Calif. governor says electricity rate increase needed

`The more you use, the more you pay'

April 06, 2001|By LOS ANGELES TIMES

SACRAMENTO, Calif. - After spending months voicing opposition to rate hikes, California Gov. Gray Davis acknowledged to a statewide television audience last night the need for an electricity rate increase that would average 26.5 percent.

For the first time calling it an "energy crisis," Davis enumerated steps he has taken, then said he has fought "tooth and nail against raising rates." But saying increases were needed, the Democratic governor called for a tiered system in which people who use the most electricity pay the most - as much as 37 percent if they use more than twice their minimum allotment.

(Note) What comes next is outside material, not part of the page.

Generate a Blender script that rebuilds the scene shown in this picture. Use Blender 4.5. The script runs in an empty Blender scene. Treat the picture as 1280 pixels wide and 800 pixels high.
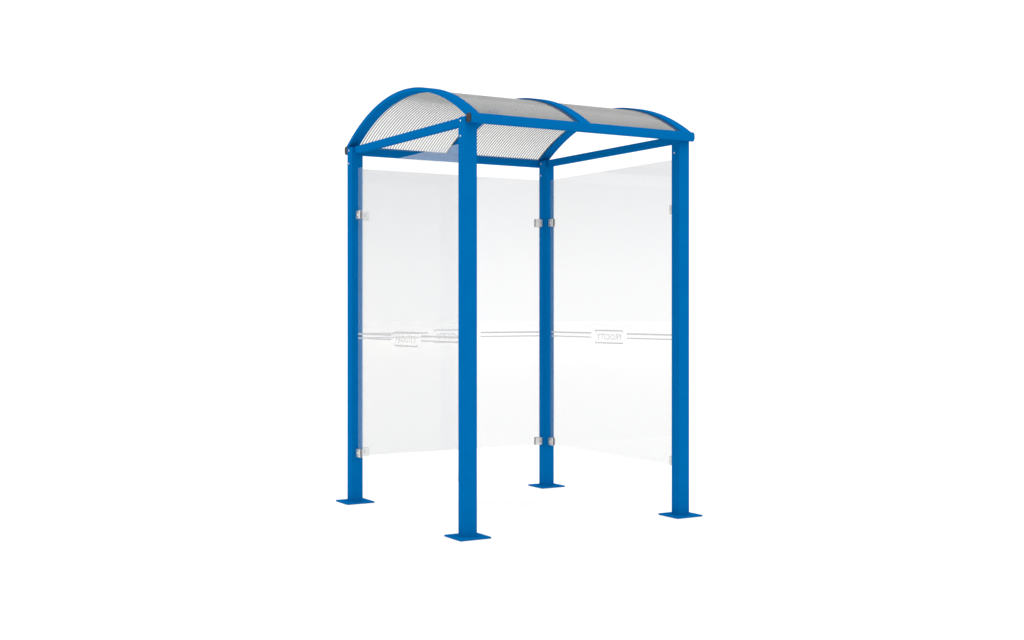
import bpy, bmesh, math
from mathutils import Vector, Matrix

scene = bpy.context.scene
col = scene.collection

# ------------------------------------------------------------------ dimensions (metres)
L, W = 1.537, 1.588          # post centres: long side (x), deep side (y)
S = 0.040                    # half post
PT = 0.0095                  # base plate thickness
POST_TOP = 2.406
GT, GB = 2.262, 0.312        # glass top / bottom
ZC, YC = 1.098, 0.794        # axis of the barrel roof
R_IN, R_OUT = 1.553, 1.578

# ------------------------------------------------------------------ materials
def new_mat(name):
    m = bpy.data.materials.new(name)
    m.use_nodes = True
    nt = m.node_tree
    nt.nodes.clear()
    out = nt.nodes.new('ShaderNodeOutputMaterial')
    return m, nt, out

def principled(name, base, rough=0.5, metal=0.0, spec=0.5, var=0.0, scale=6.0, bump=0.0, bscale=400.0):
    m, nt, out = new_mat(name)
    b = nt.nodes.new('ShaderNodeBsdfPrincipled')
    b.inputs['Roughness'].default_value = rough
    b.inputs['Metallic'].default_value = metal
    b.inputs['Specular IOR Level'].default_value = spec
    tc = nt.nodes.new('ShaderNodeTexCoord')
    n = nt.nodes.new('ShaderNodeTexNoise')
    n.inputs['Scale'].default_value = scale
    n.inputs['Detail'].default_value = 4
    nt.links.new(tc.outputs['Object'], n.inputs['Vector'])
    r = nt.nodes.new('ShaderNodeValToRGB')
    r.color_ramp.elements[0].position = 0.3
    r.color_ramp.elements[1].position = 0.7
    r.color_ramp.elements[0].color = (*[c * (1 - var) for c in base], 1)
    r.color_ramp.elements[1].color = (*[min(1, c * (1 + var)) for c in base], 1)
    nt.links.new(n.outputs['Fac'], r.inputs['Fac'])
    nt.links.new(r.outputs['Color'], b.inputs['Base Color'])
    if bump:
        n2 = nt.nodes.new('ShaderNodeTexNoise')
        n2.inputs['Scale'].default_value = bscale
        nt.links.new(tc.outputs['Object'], n2.inputs['Vector'])
        bp = nt.nodes.new('ShaderNodeBump')
        bp.inputs['Strength'].default_value = bump
        bp.inputs['Distance'].default_value = 0.001
        nt.links.new(n2.outputs['Fac'], bp.inputs['Height'])
        nt.links.new(bp.outputs['Normal'], b.inputs['Normal'])
    nt.links.new(b.outputs['BSDF'], out.inputs['Surface'])
    return m

def clear_sheet(name, tint, ior, rough=0.0, haze=0.0, haze_col=(0.50, 0.70, 1.0), gloss=1.0):
    """Clear pane: fresnel mirror over tinted transmission, the same from both faces."""
    m, nt, out = new_mat(name)
    tr = nt.nodes.new('ShaderNodeBsdfTransparent')
    gl = nt.nodes.new('ShaderNodeBsdfGlossy')
    gl.inputs['Roughness'].default_value = rough
    gl.inputs['Color'].default_value = (1, 1, 1, 1)
    fr = nt.nodes.new('ShaderNodeFresnel')
    geo = nt.nodes.new('ShaderNodeNewGeometry')
    mr = nt.nodes.new('ShaderNodeMapRange')
    mr.inputs['To Min'].default_value = ior
    mr.inputs['To Max'].default_value = 1.0 / ior
    nt.links.new(geo.outputs['Backfacing'], mr.inputs['Value'])
    nt.links.new(mr.outputs['Result'], fr.inputs['IOR'])
    n = nt.nodes.new('ShaderNodeTexNoise')
    n.inputs['Scale'].default_value = 1.5
    tc = nt.nodes.new('ShaderNodeTexCoord')
    nt.links.new(tc.outputs['Object'], n.inputs['Vector'])
    cr = nt.nodes.new('ShaderNodeValToRGB')
    cr.color_ramp.elements[0].color = (*[c * 0.995 for c in tint], 1)
    cr.color_ramp.elements[1].color = (*tint, 1)
    nt.links.new(n.outputs['Fac'], cr.inputs['Fac'])
    nt.links.new(cr.outputs['Color'], tr.inputs['Color'])
    mx = nt.nodes.new('ShaderNodeMixShader')
    ml = nt.nodes.new('ShaderNodeMath'); ml.operation = 'MULTIPLY'; ml.inputs[1].default_value = gloss
    nt.links.new(fr.outputs['Fac'], ml.inputs[0])
    nt.links.new(ml.outputs['Value'], mx.inputs['Fac'])
    through = tr.outputs['BSDF']
    if haze:                                   # a fine milky haze in the pane
        df = nt.nodes.new('ShaderNodeBsdfDiffuse'); df.inputs['Color'].default_value = (*haze_col, 1)
        tl = nt.nodes.new('ShaderNodeBsdfTranslucent'); tl.inputs['Color'].default_value = (*haze_col, 1)
        hm = nt.nodes.new('ShaderNodeMixShader'); hm.inputs['Fac'].default_value = 0.5
        nt.links.new(df.outputs['BSDF'], hm.inputs[1]); nt.links.new(tl.outputs['BSDF'], hm.inputs[2])
        ms = nt.nodes.new('ShaderNodeMixShader'); ms.inputs['Fac'].default_value = haze
        nt.links.new(through, ms.inputs[1]); nt.links.new(hm.outputs['Shader'], ms.inputs[2])
        through = ms.outputs['Shader']
    nt.links.new(through, mx.inputs[1])
    nt.links.new(gl.outputs['BSDF'], mx.inputs[2])
    nt.links.new(mx.outputs['Shader'], out.inputs['Surface'])
    return m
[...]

"Here's the point: The more you use, the more you pay," Davis said. "The more you conserve, the more you save. Conservation is our best short-term weapon against blackouts and price gouging."

The governor took the unusual step of reserving air time on statewide television at a time when he is slipping in the polls and surveys show that the public is increasingly concerned about the energy crisis.

The speech took on greater urgency as the California Independent System Operator, the entity that oversees power distribution, warned yesterday that the state will face 34 days of rotating blackouts if consumers and businesses use the same amount of electricity they did last summer. The blackouts could be extensive enough to darken 5 million homes at once.

The governor's speech came hours after the California Legislature approved a record $1.1 billion in energy conservation measures designed to provide consumers with incentives to reduce electricity consumption.

In his speech, Davis renewed his call on Californians to curtail electricity use by at least 10 percent.

"We are 34 million strong, and if each of us does our part, we can minimize disruptions and get through the summer," Davis said.

Davis blamed the rate hikes on rising natural gas prices, a lack of adequate generators, and the federal government's failure to act to cap wholesale power prices.

Several recent private polls show a majority of Californians would not vote to re-elect Davis if he were on the ballot today, although Davis does not face voters in a general election for 19 months, giving him plenty of time to recover.